Strategic Questioning and the Art of Network Leadership

In a complex world of interconnected social and environmental challenges, it is increasingly clear that no one organization can solve these alone. A new focus on “collective leadership” is emerging where people collaborate and align their work across organizations and traditional boundaries for greater impact. In this context, we need skills to engage the diversity of a system, tap the collective wisdom of a group, and prioritize strategic actions and learn and adapt as things change.

Strategic questions are a core collective leadership skill. The April gathering of the Leadership Learning Community’s Boston Learning Circle explored the art of asking strategic questions in the context of participants’ current network leadership challenges. This format provided a rich opportunity for dialogue about the nature of how we, as leaders, can use questions to engage and inspire people, to expand our perspective, and tap the collective wisdom of a group.

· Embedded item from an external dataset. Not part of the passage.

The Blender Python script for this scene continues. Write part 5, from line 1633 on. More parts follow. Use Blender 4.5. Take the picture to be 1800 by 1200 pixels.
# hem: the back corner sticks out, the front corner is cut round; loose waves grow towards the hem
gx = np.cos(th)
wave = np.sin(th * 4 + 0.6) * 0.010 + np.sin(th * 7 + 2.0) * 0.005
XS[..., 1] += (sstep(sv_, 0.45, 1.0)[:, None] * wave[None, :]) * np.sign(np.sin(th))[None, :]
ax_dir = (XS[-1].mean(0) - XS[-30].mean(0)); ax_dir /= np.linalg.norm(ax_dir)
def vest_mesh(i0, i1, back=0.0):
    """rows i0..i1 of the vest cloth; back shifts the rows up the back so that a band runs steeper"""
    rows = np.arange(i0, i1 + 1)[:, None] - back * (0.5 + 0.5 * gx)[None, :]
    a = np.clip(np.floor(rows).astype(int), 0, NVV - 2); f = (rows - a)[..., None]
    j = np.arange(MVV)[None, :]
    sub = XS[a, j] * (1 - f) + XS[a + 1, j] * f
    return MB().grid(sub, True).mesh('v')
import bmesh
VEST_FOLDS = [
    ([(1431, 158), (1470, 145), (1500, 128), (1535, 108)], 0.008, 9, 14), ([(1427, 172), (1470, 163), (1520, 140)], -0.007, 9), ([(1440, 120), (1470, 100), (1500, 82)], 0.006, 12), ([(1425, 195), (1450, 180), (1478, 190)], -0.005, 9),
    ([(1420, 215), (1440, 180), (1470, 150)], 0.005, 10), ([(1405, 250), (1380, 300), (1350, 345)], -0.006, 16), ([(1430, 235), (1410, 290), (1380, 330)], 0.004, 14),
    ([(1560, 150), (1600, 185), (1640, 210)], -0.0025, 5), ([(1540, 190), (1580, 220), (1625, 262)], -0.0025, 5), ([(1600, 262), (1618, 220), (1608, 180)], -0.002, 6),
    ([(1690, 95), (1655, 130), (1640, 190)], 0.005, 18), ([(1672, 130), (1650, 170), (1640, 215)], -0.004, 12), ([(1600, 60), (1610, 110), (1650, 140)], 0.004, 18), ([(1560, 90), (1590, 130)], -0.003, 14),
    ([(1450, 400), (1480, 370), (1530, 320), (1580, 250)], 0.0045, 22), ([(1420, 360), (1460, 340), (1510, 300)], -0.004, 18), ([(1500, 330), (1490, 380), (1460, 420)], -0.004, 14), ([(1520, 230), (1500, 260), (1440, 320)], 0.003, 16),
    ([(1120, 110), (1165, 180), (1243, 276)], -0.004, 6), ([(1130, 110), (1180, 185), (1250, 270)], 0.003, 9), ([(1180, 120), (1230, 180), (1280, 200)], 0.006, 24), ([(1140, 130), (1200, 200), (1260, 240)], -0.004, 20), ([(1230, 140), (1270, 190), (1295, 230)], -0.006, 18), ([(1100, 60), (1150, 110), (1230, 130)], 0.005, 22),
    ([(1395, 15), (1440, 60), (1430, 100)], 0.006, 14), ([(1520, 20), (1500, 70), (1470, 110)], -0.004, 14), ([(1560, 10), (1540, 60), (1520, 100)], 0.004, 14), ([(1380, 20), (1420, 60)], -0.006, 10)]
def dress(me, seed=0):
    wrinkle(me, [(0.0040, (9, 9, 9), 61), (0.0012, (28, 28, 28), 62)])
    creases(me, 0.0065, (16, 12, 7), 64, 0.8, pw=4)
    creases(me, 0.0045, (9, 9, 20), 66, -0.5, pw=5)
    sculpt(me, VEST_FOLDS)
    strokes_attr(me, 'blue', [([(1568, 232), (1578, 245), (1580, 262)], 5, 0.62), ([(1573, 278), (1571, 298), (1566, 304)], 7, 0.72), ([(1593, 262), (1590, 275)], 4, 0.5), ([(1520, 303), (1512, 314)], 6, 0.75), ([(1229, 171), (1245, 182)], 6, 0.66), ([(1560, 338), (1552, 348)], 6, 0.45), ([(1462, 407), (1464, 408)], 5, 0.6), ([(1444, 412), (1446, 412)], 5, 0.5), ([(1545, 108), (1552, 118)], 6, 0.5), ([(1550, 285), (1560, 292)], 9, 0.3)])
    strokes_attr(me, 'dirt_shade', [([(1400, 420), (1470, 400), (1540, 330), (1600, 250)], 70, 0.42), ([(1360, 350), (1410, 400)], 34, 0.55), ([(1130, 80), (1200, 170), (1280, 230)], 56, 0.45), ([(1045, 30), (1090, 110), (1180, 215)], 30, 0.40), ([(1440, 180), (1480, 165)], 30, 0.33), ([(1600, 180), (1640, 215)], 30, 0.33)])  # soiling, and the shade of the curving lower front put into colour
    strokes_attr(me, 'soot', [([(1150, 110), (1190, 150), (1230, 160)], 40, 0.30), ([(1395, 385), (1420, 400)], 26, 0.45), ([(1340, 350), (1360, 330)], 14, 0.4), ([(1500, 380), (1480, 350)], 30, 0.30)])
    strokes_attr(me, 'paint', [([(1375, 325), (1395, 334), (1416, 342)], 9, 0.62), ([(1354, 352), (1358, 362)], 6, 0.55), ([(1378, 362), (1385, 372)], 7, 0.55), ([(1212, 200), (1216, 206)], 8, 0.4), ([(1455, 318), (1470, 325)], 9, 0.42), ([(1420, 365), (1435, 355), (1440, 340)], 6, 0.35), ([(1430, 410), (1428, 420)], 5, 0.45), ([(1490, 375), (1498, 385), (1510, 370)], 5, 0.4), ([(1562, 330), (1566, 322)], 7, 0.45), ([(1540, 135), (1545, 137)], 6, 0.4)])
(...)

Reflections from Leadership Learning Community Boston Event April 5, 2013

Strategic questions are open questions that inspire movement, reflection, and lend themselves to situations where fresh thinking is needed. The answers we had yesterday are often not the answers we need to navigate into the future. Strategic questions enable people, organizations, and networks to move from the known (present) to the unknown (future) – adapting to new contexts and exploring possibilities. They help us expand our options, moving from the world of “you should” into the world of “how could?”

you should to how could graphic

As the “conversation catalyst” at this meeting, I shared how I first experienced the technique of strategic questioning when working with Sustainable Step New England, running workshops to train “change agents” to adopt sustainability strategies. People came to our workshops and got inspired to go back and implement these new ideas in their organization or community. The question that came up quite frequently was: “This is great, now how do I convince my boss?” This is the heart of the challenge for anyone working in social change – how do we get other people to change or take action?

Fran Peavey, the social activist who developed the technique of Strategic Questioning, discovered that she was much more effective in enabling positive change by asking questions rather than telling people what to do or convincing them of her way.

“It’s a far superior strategy to get all the minds working on what needs to change, rather than to convince each person to do what we think is best.” -Fran Peavey

The potential power of collective leadership lies in accessing the diverse perspectives and intelligence of many people and weaving these together to develop innovative solutions and aligned action. Strategic questions are a key way to “get all minds working on what needs to change.” These are questions that are truly open, meaning not a yes/no question or a question that contains or suggests a solution. The best ones are those we do not know the answer to…the question draws us into a discovery process. We invite the person or group we are working with to discover the answer.

Here are some of the insights that emerged from our conversations:

  • How has a good question changed your life and opened doors? It holds a mirror and reflects back to you, helps you realize the potential to create your own path, and realize the power you have over your circumstances. Also, a good question can open up options you did not realize you had.
  • The most powerful questions are the ones that lead us to question our assumptions.
  • It matters who asks the question and when. The same question asked by a different person or at not the right time may not be as effective.
  • Strategic questions can be used to empower people and groups to find their own answers, rather than trying to convince them to do it a certain way.
  • When you ask a strategic question, be sure you are willing to listen, really listen to the answer. Fran Peavey says “listen like there is a thief in the house.”
  • “Why” questions can tend to put people on the defensive. You can reframe from “why do you think that?” to “what in your experience leads you to feel that is the way to go?” or “walk me through your thinking.”
  • A participant shared the Ladder of Inference as a useful tool for examining our own assumptions and biases. It slows down the thought process and unpacks how we jump to conclusions. When groups use this framework, it can help engage across difference so that conflict can be used in productive ways.

Here are some examples of good strategic questions for network leaders:

  • What can we do together that none of us can do alone?
  • Share a story of the value you have found in this organization/network. What were the conditions that enabled this?
  • What are the strengths and skills that I enjoy using that I can contribute most effectively here?
  • Who else should be at the table or could we partner/connect to?